Le risque est toujours l’endormissement et la reproduction de systèmes dont on pense qu’ils fonctionnent pour tous les élèves. Il y a des avancées, avec un meilleur accueil des élèves à besoins particuliers, avec des pédagogies plus participatives et plus individualisées. Mais il y a bien sûr une marge de progression.
De leur côté, les établissements congréganistes ne sont pas parfaits. Mais ils s’inscrivent tous dans la tradition d’un fondateur ou d’une fondatrice qui, le plus souvent, a dû inventer un modèle et donc innover, dans des époques où il y avait peu d’offres, surtout pour les enfants qui n’étaient pas issus de milieux favorisés.

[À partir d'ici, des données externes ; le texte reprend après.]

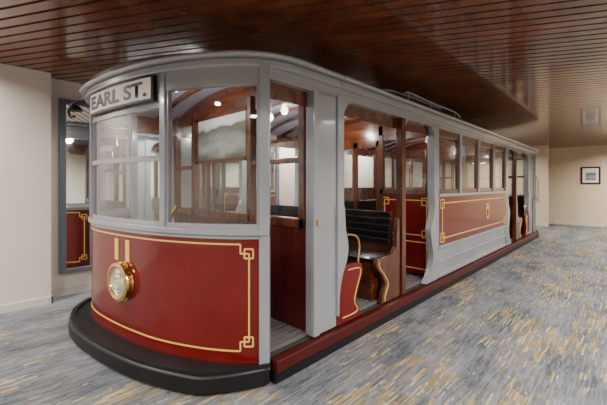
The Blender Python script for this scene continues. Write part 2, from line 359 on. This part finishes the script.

C’est cette tradition qui doit nous inspirer aujourd’hui encore : ne pas reproduire ce qui se fait déjà, chercher sans cesse des modalités d’apprentissage et des contextes scolaires où chaque enfant et chaque jeune peut s’épanouir, se former et nourrir son projet de vie.
L’école ne doit pas seulement travailler des programmes et viser des résultats. Elle doit s’efforcer de proposer un environnement stimulant et un relationnel éducatif épanouissant. Et là, je pense que la référence à Don Bosco a de nombreux atouts.
–> Le père Jean-Noël Charmoille, salésien de Don Bosco depuis 1988, prêtre depuis 1993, a successivement exercé les « métiers » d’enseignant et d’adjoint en pastorale scolaire (ND des Minimes à Lyon, puis Don Bosco Marseille, de 1990-1999), de rédacteur en chef de la revue « Don Bosco Aujourd’hui » (1999-2005), avant d’être nommé vicaire provincial de la Province de France, de 2005-2008, puis de la province France Belgique Sud (2008-2013). Il fut également curé à Argenteuil entre 2013 et 2016 et est délégué du provincial à la tutelle des établissements scolaires salésiens depuis 2016.